W3C home > Mailing lists > Public > xml-dist-app@w3.org > November 2006

Recursion vs. different views

From: David Hull <dmh@tibco.com>
Date: Thu, 30 Nov 2006 16:21:44 -0500
To: "xml-dist-app@w3.org" <xml-dist-app@w3.org>
Message-id: <456F4B68.3000102@tibco.com>

In cases like the security-based examples under discussion, it's
tempting to focus on the idea of one binding using another recursively. 
This looks to be useful, but I'm concerned about a slightly different
notion.

Consider a message path consisting of:

   1. A sender
   2. A logging intermediary, which simply persists its incoming message
      and forwards it along.
   3. An encrypting intermediary
   4. A decrypting intermediary
   5. A receiver

There are several views of interest here:

   1. (IMO, the most interesting):  The view consisting of (1) and (5). 
      At the end of the day I'm trying to get a message from (1) to
      (5).  That is, I want to know that something is providing the
      one-way MEP with (1) as sender and (5) as receiver.
   2. The view consisting of (1),(3),(4),(5), which provides the one-way
      MEP, given that something provides the one-way MEP from (1) to
      (3), (3) to (4) and (4) to (5).  This is indeed a recursive
      formulation.
   3. The view consisting of (1) and (2), if I'm interested in logging.
   4. If you really need to know what's going on, you'll need to look at
      the individual hops from (1) to (2), (2) to (3), etc.  Some of
      these may be no-ops, but no one else needs to know that.
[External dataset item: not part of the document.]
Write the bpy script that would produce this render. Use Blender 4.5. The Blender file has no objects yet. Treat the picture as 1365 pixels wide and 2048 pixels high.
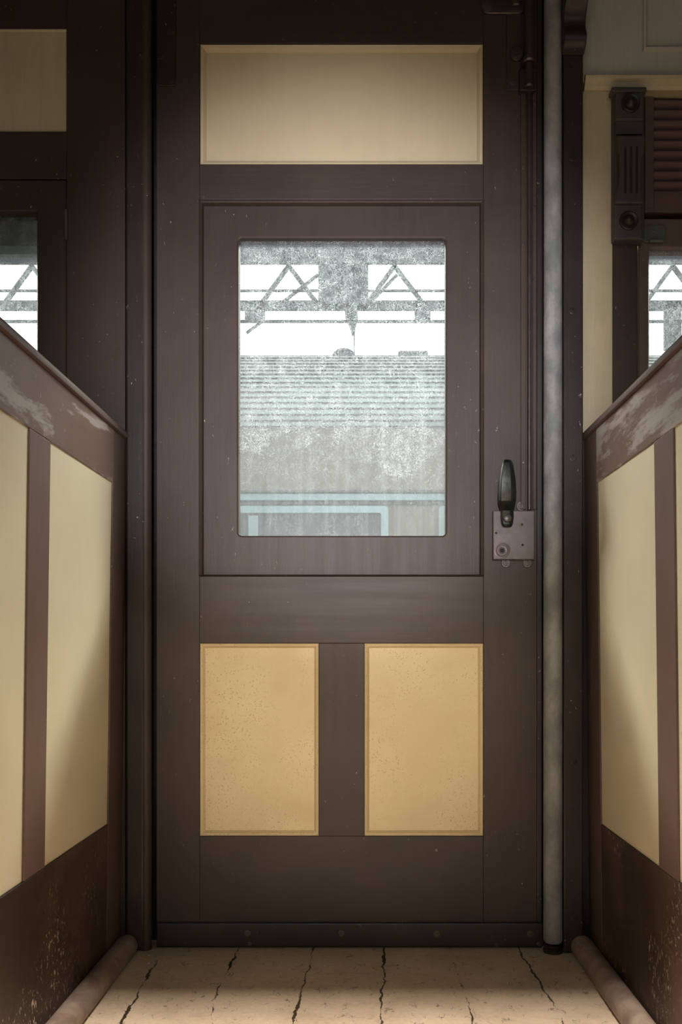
import bpy, bmesh, math, random
from mathutils import Vector, Matrix
random.seed(7)
S = bpy.context.scene
C = S.collection

# ------------------------------------------------------------------ camera
# world: x right, y away from the camera, z up.  Floor z = 0, door face y = 1.8
D = 1.8
CAMZ = 0.598
cam_d = bpy.data.cameras.new('camera'); cam = bpy.data.objects.new('camera', cam_d); C.objects.link(cam)
cam.location = (0, 0, CAMZ); cam.rotation_euler = (math.radians(90), 0, 0)
cam_d.sensor_fit = 'VERTICAL'; cam_d.sensor_height = 36; cam_d.lens = 1800/2048*36
cam_d.shift_x = (682.5-731)/2048; cam_d.shift_y = (1297-1024)/2048
cam_d.clip_start = 0.05
S.camera = cam

# ------------------------------------------------------------------ world and lights
vs = S.view_settings
vs.view_transform = 'Standard'; vs.look = 'None'; vs.gamma = 1; vs.use_curve_mapping = False
vs.exposure = 0.0
w = bpy.data.worlds.new('overcast_sky'); S.world = w; w.use_nodes = True
nt = w.node_tree; bg = nt.nodes['Background']
bg.inputs['Color'].default_value = (0.97, 0.985, 1.0, 1); bg.inputs['Strength'].default_value = 1.8
# a belt half way up the front sky is brightened to light the partitions
BELT = 6.0
_g = nt.nodes.new('ShaderNodeTexCoord'); _s = nt.nodes.new('ShaderNodeSeparateXYZ'); nt.links.new(_g.outputs['Generated'], _s.inputs[0])
def _ramp(src, stops):
    q = nt.nodes.new('ShaderNodeMapRange'); q.interpolation_type = 'SMOOTHSTEP'; nt.links.new(src, q.inputs['Value'])
    q.inputs['From Min'].default_value, q.inputs['From Max'].default_value = stops; return q.outputs[0]
def _mul(a, b, op='MULTIPLY'):
    q = nt.nodes.new('ShaderNodeMath'); q.operation = op
    for i_, v_ in enumerate((a, b)):
        if isinstance(v_, float): q.inputs[i_].default_value = v_
        else: nt.links.new(v_, q.inputs[i_])
    return q.outputs[0]
_b = _mul(_mul(_ramp(_s.outputs[2], (.46, .53)), _mul(1.0, _ramp(_s.outputs[2], (.62, .66)), 'SUBTRACT')), _ramp(_s.outputs[1], (0.0, .2)))
_c = nt.nodes.new('ShaderNodeMix'); _c.data_type = 'RGBA'; nt.links.new(_b, _c.inputs[0])
_c.inputs[6].default_value = (0.97, 0.985, 1.0, 1); _c.inputs[7].default_value = (BELT, BELT*.95, BELT*.84, 1)
nt.links.new(_c.outputs[2], bg.inputs['Color'])

def area(name, loc, target, sx, sy, power, col, spread=180):
    l = bpy.data.lights.new(name, 'AREA'); l.shape = 'RECTANGLE'; l.size = sx; l.size_y = sy
    l.energy = power; l.color = col; l.spread = math.radians(spread)
    o = bpy.data.objects.new(name, l); C.objects.link(o); o.location = loc
    o.rotation_euler = (Vector(target)-Vector(loc)).to_track_quat('-Z', 'Y').to_euler()
    return o
def spot(name, loc, target, power, col, ang, blend=1.0, r=.03):
    l = bpy.data.lights.new(name, 'SPOT'); l.energy = power; l.color = col; l.spot_size = math.radians(ang); l.spot_blend = blend
    l.shadow_soft_size = r
    o = bpy.data.objects.new(name, l); C.objects.link(o); o.location = loc
    o.rotation_euler = (Vector(target)-Vector(loc)).to_track_quat('-Z', 'Y').to_euler(); return o
# fill spots added behind the camera: cool window glow, warm low on the door
spot('cool_window_fill', (-0.05, -0.7, 0.85), (-0.045, 1.8, 1.18), 380, (0.90, 0.89, 1.0), 29)
spot('warm_door_fill', (-0.05, -0.7, 0.80), (-0.045, 1.8, 0.53), 118, (1.0, 0.88, 0.70), 23)
# spots added outside to throw slanting daylight through the door window onto the partitions
for sx_ in (-1, 1):
    for az_, sl_, pw_ in ((38, .68, 110), (50, .62, 130), (60, .58, 170), (69, .52, 330)):
        h_ = math.radians(az_)
        spot('slanting_daylight', (sx_*4.3*math.sin(h_), 1.84+4.3*math.cos(h_), 1.12+4.3*sl_), (0.0, 1.84, 1.12), pw_, (1.0, 0.96, 0.86), 15, .35, .35)
# wide soft lamp added to the daylight on the outer side of the carriage
area('platform_daylight', (0.0, 4.4, 3.6), (0.0, 1.84, 2.8), 11.0, 0.8, 1300, (1.0, 0.98, 0.93))
# high lamp added outside the rear opening, to light the floor
area('rear_floor_fill', (0.0, -3.5, 3.9), (0.0, 1.3, 0.0), 0.4, 0.16, 58, (1.0, 0.90, 0.80), 36)

# ------------------------------------------------------------------ helpers
def X(px, y=D): return (px-731)/1000*y/D
def Z(py, y=D): return CAMZ + (1297-py)/1000*y/D

def world_loc(o):
    v = Vector(o.location); p = o.parent
    while p: v += Vector(p.location); p = p.parent
    return v

def obj(name, bm, mat, parent=None, smooth=False):
    bmesh.ops.recalc_face_normals(bm, faces=bm.faces)
    xs = [v.co.x for v in bm.verts]; ys = [v.co.y for v in bm.verts]; zs = [v.co.z for v in bm.verts]
    org = Vector(((min(xs)+max(xs))/2, (min(ys)+max(ys))/2, min(zs)))
    bmesh.ops.translate(bm, verts=bm.verts, vec=-org)
    me = bpy.data.meshes.new(name); bm.to_mesh(me); bm.free()
    if smooth:
        me.polygons.foreach_set('use_smooth', [True]*len(me.polygons))
        me.set_sharp_from_angle(angle=math.radians(40))
    o = bpy.data.objects.new(name, me); C.objects.link(o)
    if mat: me.materials.append(mat)
    if parent:
        o.parent = parent; o.location = org - world_loc(parent)
    else: o.location = org
    return o

def tag(o, label=None, cat=None, group=None, kind=None):
    for k, v in (('label', label), ('category', cat), ('group', group), ('kind', kind)):
        if v: o[k] = v
    return o
def empty(name, loc, **k):
    o = bpy.data.objects.new(name, None); C.objects.link(o); o.location = loc; o.empty_display_size = .05
    return tag(o, **k)

def add_box(bm, x0, x1, y0, y1, z0, z1, bev=0.0015):
    x0, x1 = min(x0, x1), max(x0, x1); z0, z1 = min(z0, z1), max(z0, z1); y0, y1 = min(y0, y1), max(y0, y1)
    r = bmesh.ops.create_cube(bm, size=1)
    bmesh.ops.scale(bm, verts=r['verts'], vec=(x1-x0, y1-y0, z1-z0))
    bmesh.ops.translate(bm, verts=r['verts'], vec=((x0+x1)/2, (y0+y1)/2, (z0+z1)/2))
    if bev:
        es = list({e for v in r['verts'] for e in v.link_edges})
        bmesh.ops.bevel(bm, geom=es, offset=bev, segments=2, affect='EDGES', profile=.5)
def box(name, x0, x1, y0, y1, z0, z1, mat, parent=None, bev=0.0015):
    bm = bmesh.new(); add_box(bm, x0, x1, y0, y1, z0, z1, bev); return obj(name, bm, mat, parent)
def pbox(name, px0, px1, py0, py1, yf, th, mat, parent=None, bev=0.0015):
    """box whose front face lies at depth yf, outline given in photo measure at that depth"""
    return box(name, X(px0, yf), X(px1, yf), yf, yf+th, Z(py1, yf), Z(py0, yf), mat, parent, bev)

def rrect(x0, x1, z0, z1, r, n=5):
    pts = []
    for cx, cz, a in ((x1-r, z1-r, 0), (x0+r, z1-r, 90), (x0+r, z0+r, 180), (x1-r, z0+r, 270)):
        for i in range(n+1):
            t = math.radians(a+90*i/n); pts.append((cx+r*math.cos(t), cz+r*math.sin(t)))
    return pts
def rings(bm, loops, closed=True, cap=False):
    """bridge rounded rectangles (x0,x1,z0,z1,r,y); closed joins last to first, cap fills the last"""
    L = []
    for (x0, x1, z0, z1, r, y) in loops:
        L.append([bm.verts.new((a, y, b)) for a, b in rrect(min(x0, x1), max(x0, x1), min(z0, z1), max(z0, z1), max(r, 1e-4))])
    m = len(L); n = len(L[0])
    for i in range(m if closed else m-1):
        A, B = L[i], L[(i+1) % m]
        for j in range(n):
            bm.faces.new((A[j], A[(j+1) % n], B[(j+1) % n], B[j]))
    if cap: bm.faces.new(L[-1])
def add_lathe(bm, prof, c, axis='y', n=24):
    """prof: list of (radius, offset) along the axis"""
    L = []
    for r, o in prof:
        ring = []
        for i in range(n):
            t = 2*math.pi*i/n; a, b = r*math.cos(t), r*math.sin(t)
            if axis == 'y': p = (c[0]+a, c[1]+o, c[2]+b)
            elif axis == 'z': p = (c[0]+a, c[1]+b, c[2]+o)
            else: p = (c[0]+o, c[1]+a, c[2]+b)
            ring.append(bm.verts.new(p))
        L.append(ring)
    for A, B in zip(L, L[1:]):
        for j in range(n): bm.faces.new((A[j], A[(j+1) % n], B[(j+1) % n], B[j]))
    bm.faces.new(L[0]); bm.faces.new(L[-1])
def add_prism(bm, pts, axis, a0, a1):
    """extrude polygon pts along axis; 'x': pts=(y,z)  'y': pts=(x,z)"""
    def P(p, a): return (a, p[0], p[1]) if axis == 'x' else (p[0], a, p[1])
    A = [bm.verts.new(P(p, a0)) for p in pts]; B = [bm.verts.new(P(p, a1)) for p in pts]
    n = len(pts)
    for j in range(n): bm.faces.new((A[j], A[(j+1) % n], B[(j+1) % n], B[j]))
    bm.faces.new(A); bm.faces.new(B)

def screw(px, py, yf, r, mat, parent, ang=30, name='screw'):
    """round slotted screw head standing a little proud of the face at depth yf"""
    bm = bmesh.new(); c = Vector((X(px, yf), 0, Z(py, yf)))
    add_lathe(bm, [(r, 0.001), (r*1.02, -.0006), (r*.86, -.0010)], (c.x, yf, c.z), n=20)
    for s in (1, -1):
        pts = []
        for i in range(11):
            t = math.radians(12+156*i/10)
            pts.append((r*.86*math.cos(t), s*r*.86*math.sin(t)))
        a = math.radians(ang)
        pts = [(c.x+u*math.cos(a)-v*math.sin(a), c.z+u*math.sin(a)+v*math.cos(a)) for u, v in pts]
        add_prism(bm, pts, 'y', yf-.0022, yf-.0008)
    return obj(name, bm, mat, parent, smooth=True)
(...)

I don't see any of those views as being primary or more fundamental. 
Which one you look at depends on what you're interested in.

One can argue that only the individual hops in D are really one-way
message exchanges, but IMHO that leaves things like (1) to (5) and (1)
to (3) as operations-that-look-a-whole-lot-like-one-way (but aren't
allowed to be).  My strong intuition is that this would be bad, but
perhaps not everyone shares that intuition.